Last season, Fletcher led the Redskins' defense with 172 tackles (104 solo) and had two sacks, one interception and one forced fumble.

Fletcher disagreed with the notion that earning a Pro Bowl nod validated his impressive career.

"I think fans of the NFL have watched my career and seen me and already know what type of football player I am," he said. "You really can't help but respect the way I play the game and understand that I've been one of the top players at my position for the last 12 years.

"I wouldn't say that I needed this Pro Bowl to validate my career, but it was something that I coveted, because it is something to have on my résumé and it's something that I look forward to."

Fletcher said he exchanged text messages with Saints defensive coordinator Gregg Williams, the former Redskins coach, on Monday morning.

"He congratulated me on the Pro Bowl and I congratulated him on making it to the Super Bowl," Fletcher said. "I told him, 'Don't just go, go there and win.' I thought his defense played phenomenal. You look at all of those takeaways that they were able to create, it was an amazing thing. It was something that they have done all year."

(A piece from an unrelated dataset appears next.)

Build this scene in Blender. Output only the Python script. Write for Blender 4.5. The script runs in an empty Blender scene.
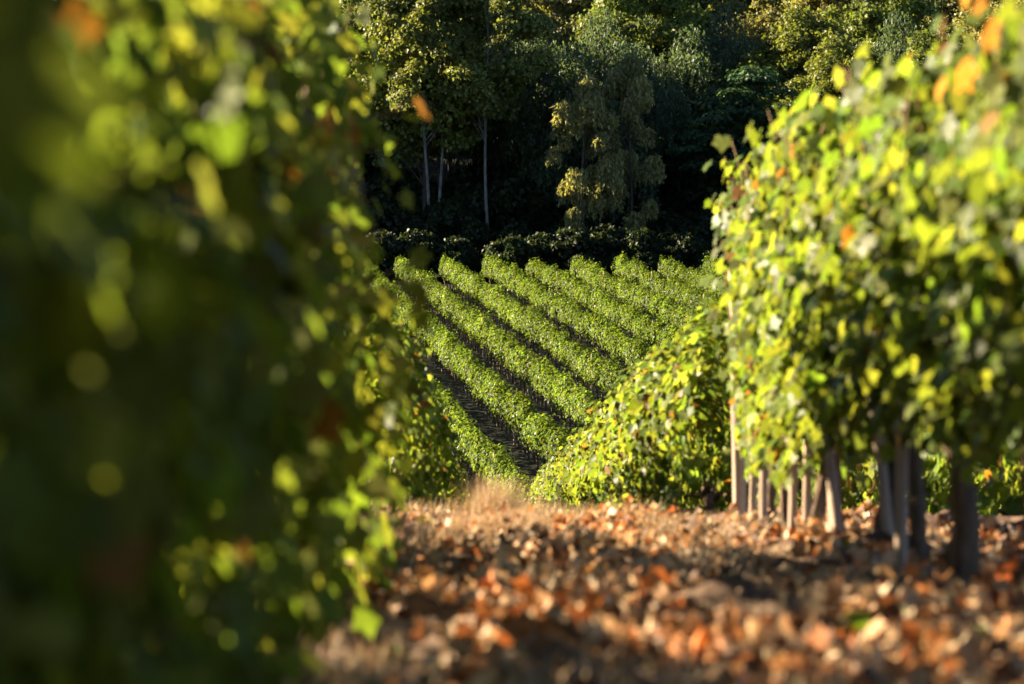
import bpy, math, random
import numpy as np
from mathutils import noise as mn, Vector

# ------------------------------------------------------------------ camera, light
S = bpy.context.scene
col = S.collection
F = 2844.0
cam_d = bpy.data.cameras.new('camera')
cam = bpy.data.objects.new('camera', cam_d); col.objects.link(cam)
CAMZ = 0.48
cam.location = (0, 0, CAMZ)
cam.rotation_euler = (math.pi/2 + math.atan(101/F), 0, -math.atan(34/F))
cam_d.sensor_width = 36; cam_d.lens = 36*F/1024
cam_d.clip_start = 0.05; cam_d.clip_end = 6000
cam_d.dof.use_dof = True
cam_d.dof.focus_distance = 62
cam_d.dof.aperture_fstop = 3.6
S.camera = cam

SUN_EL, SUN_LEFT = math.radians(21.5), math.radians(68)      # degrees to the left of the view
w = bpy.data.worlds.new('World'); S.world = w; w.use_nodes = True
nt = w.node_tree
sky = nt.nodes.new('ShaderNodeTexSky'); sky.sky_type = 'NISHITA'; sky.sun_disc = False
sky.sun_elevation = SUN_EL; sky.sun_rotation = -SUN_LEFT
sky.altitude = 2500; sky.dust_density = .3; sky.air_density = .4
bg = nt.nodes['Background']; bg.inputs['Strength'].default_value = 0.05
nt.links.new(sky.outputs[0], bg.inputs[0])
sd = bpy.data.lights.new('sun', 'SUN'); sd.energy = 5; sd.angle = math.radians(0.53); sd.color = (1, .83, .60)
so = bpy.data.objects.new('sun', sd); col.objects.link(so)
sv = Vector((-math.sin(SUN_LEFT)*math.cos(SUN_EL), math.cos(SUN_LEFT)*math.cos(SUN_EL), math.sin(SUN_EL)))
so.rotation_euler = sv.to_track_quat('Z', 'Y').to_euler()
so.location = (-20, 10, 30)
S.view_settings.view_transform = 'Standard'; S.view_settings.look = 'None'
S.view_settings.exposure = 2.4; S.view_settings.gamma = 1; S.view_settings.use_curve_mapping = False
S.cycles.max_bounces = 6; S.cycles.diffuse_bounces = 1; S.cycles.glossy_bounces = 2
S.cycles.transmission_bounces = 4; S.cycles.caustics_reflective = False; S.cycles.caustics_refractive = False

# ------------------------------------------------------------------ helpers
def rngf(seed): return np.random.default_rng(seed)

def tag(o, label=None, cat=None, group=None, kind=None):
    for k, v in (('label', label), ('category', cat), ('group', group), ('kind', kind)):
        if v: o[k] = v
    return o

def empty(name, loc, rz=0):
    o = bpy.data.objects.new(name, None); col.objects.link(o)
    o.location = loc; o.rotation_euler = (0, 0, rz); o.empty_display_size = .2
    return o

def mesh_np(name, V, Fc, nper, tint=None, mat=None, smooth=False):
    me = bpy.data.meshes.new(name)
    nv, nf = len(V), len(Fc)
    me.vertices.add(nv); me.vertices.foreach_set('co', np.asarray(V, np.float32).ravel())
    me.loops.add(nf*nper); me.loops.foreach_set('vertex_index', np.asarray(Fc, np.int32).ravel())
    me.polygons.add(nf)
    me.polygons.foreach_set('loop_start', np.arange(0, nf*nper, nper, dtype=np.int32))
    me.polygons.foreach_set('loop_total', np.full(nf, nper, np.int32))
    if smooth: me.polygons.foreach_set('use_smooth', np.ones(nf, bool))
    if tint is not None:
        a = me.color_attributes.new('tint', 'FLOAT_COLOR', 'POINT')
        c = np.ones((nv, 4), np.float32); c[:, :3] = tint
        a.data.foreach_set('color', c.ravel())
    me.update(calc_edges=True)
    if mat: me.materials.append(mat)
    return me

def link(name, me, parent=None, loc=None):
    o = bpy.data.objects.new(name, me); col.objects.link(o)
    if parent: o.parent = parent
    if loc is not None: o.location = loc
    return o

def copy_tree(o, parent=None):
    c = o.copy(); col.objects.link(c); c.parent = parent
    for ch in list(o.children): copy_tree(ch, c)
    return c

class Tube:
    """tapered tubes collected into one mesh"""
    def __init__(s): s.V = []; s.F = []; s.n = 0
    def add(s, pts, rad, k=7, rough=0, rng=None, cap=True):
        pts = np.asarray(pts, float); m = len(pts)
        rad = np.broadcast_to(np.asarray(rad, float), (m,))
        tan = np.gradient(pts, axis=0); tan /= np.linalg.norm(tan, axis=1)[:, None] + 1e-9
        ref = np.array([1.0, 0, 0]) if abs(tan[:, 2]).mean() > .5 else np.array([0, 0, 1.0])
        a = np.cross(tan, ref); a /= np.linalg.norm(a, axis=1)[:, None] + 1e-9
        b = np.cross(tan, a)
        ang = np.arange(k)*2*math.pi/k
        r = rad[:, None]*(1 + (rng.normal(0, rough, (m, k)) if rough else 0))*np.ones((m, k))
        V = pts[:, None, :] + r[..., None]*(np.cos(ang)[None, :, None]*a[:, None, :] + np.sin(ang)[None, :, None]*b[:, None, :])
        V = V.reshape(-1, 3)
        f = []
        for i in range(m-1):
            for j in range(k):
                j2 = (j+1) % k
                f.append((s.n+i*k+j, s.n+i*k+j2, s.n+(i+1)*k+j2, s.n+(i+1)*k+j))
        s.V.append(V); s.F += f
        if cap:
            V2 = pts[-1:]+tan[-1:]*rad[-1]*.4; s.V.append(V2); c = s.n+m*k
            for j in range(k): s.F.append((s.n+(m-1)*k+j, s.n+(m-1)*k+(j+1) % k, c, c))
            s.n += m*k+1
        else: s.n += m*k
    def mesh(s, name, mat):
        me = bpy.data.meshes.new(name)
        V = np.concatenate(s.V)
        me.from_pydata(V.tolist(), [], [tuple(dict.fromkeys(f)) for f in s.F])
        me.polygons.foreach_set('use_smooth', np.ones(len(me.polygons), bool))
        me.materials.append(mat); return me

# leaf templates: origin at the petiole, tip along +y, face up +z
def tmpl_vine():
    half = [(.16, -.16), (.52, -.10), (.50, .18), (.72, .46), (.40, .56), (.24, .72)]
    ring = [(x, y) for x, y in half] + [(0, 1.0)] + [(-x, y) for x, y in half[::-1]] + [(0, .02)]
    P = [(0, .28)] + ring
    V = np.array([(x, y-.0, .10*abs(x) - .30*x*x - .28*y*y*(y > 0) + (.03 if i % 2 else -.02)) for i, (x, y) in enumerate(P)])
    n = len(ring)
    Fc = np.array([(0, 1+i, 1+(i+1) % n) for i in range(n)])
    return V, Fc[:, [0, 1, 2]]
def tmpl_mid():
    P = [(0, 0), (.5, .0), (.62, .5), (0, 1), (-.62, .5), (-.5, 0)]
    V = np.array([(x, y, .18*abs(x)-.22*y*y) for x, y in P])
    return V, np.array([(0, 1, 2), (0, 2, 3), (0, 3, 4), (0, 4, 5)])
def tmpl_low():
    V = np.array([(0, 0, 0), (.5, .45, .14), (0, 1, -.12), (-.5, .45, .14)])
    return V, np.array([(0, 1, 2), (0, 2, 3)])
def tmpl_slim():
    V = np.array([(0, 0, 0), (.22, .45, .06), (0, 1, -.12), (-.22, .45, .06)])
    return V, np.array([(0, 1, 2), (0, 2, 3)])
def tmpl_curl():          # dry curled fallen leaf
    P = [(0, .3), (.16, -.12), (.5, -.05), (.45, .2), (.66, .5), (.3, .6), (0, 1), (-.3, .6), (-.66, .5), (-.45, .2), (-.5, -.05), (-.16, -.12)]
    V = np.array([(x*.8, y, .9*x*x+.35*(y-.4)**2 + (.07 if i % 2 else -.05)) for i, (x, y) in enumerate(P)])
    n = len(P)-1
    return V, np.array([(0, 1+i, 1+(i+1) % n) for i in range(n)])
T_V, T_M, T_L, T_S, T_C = tmpl_vine(), tmpl_mid(), tmpl_low(), tmpl_slim(), tmpl_curl()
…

Incidentally, Fletcher said he has not had a chance to meet with new head coach Mike Shanahan or new defensive coordinator Jim Haslett yet.

Fletcher is spending his offseason at his home in Charlotte, N.C.

It remains uncertain if Shanahan and Haslett decide to implement a 3-4 defense or stay with the 4-3 alignment the team has used for years.

For his part, Fletcher believes the Redskins have the right personnel to run the 3-4.

"Really, some of the things that we did last year were of a 3-4 defensive concept, even though we didn't necessarily call it a 3-4," Fletcher said. "Our main defense was basically an under front that was similar, really, to what Dallas does and to what even Arizona does.

"The only difference was, instead of having a true standup outside linebacker, Andre Carter just had his hand on the ground [as a defensive end]. So if you can imagine him just standing up, we're pretty much like Dallas and Arizona Cardinals in a 3-4 defense."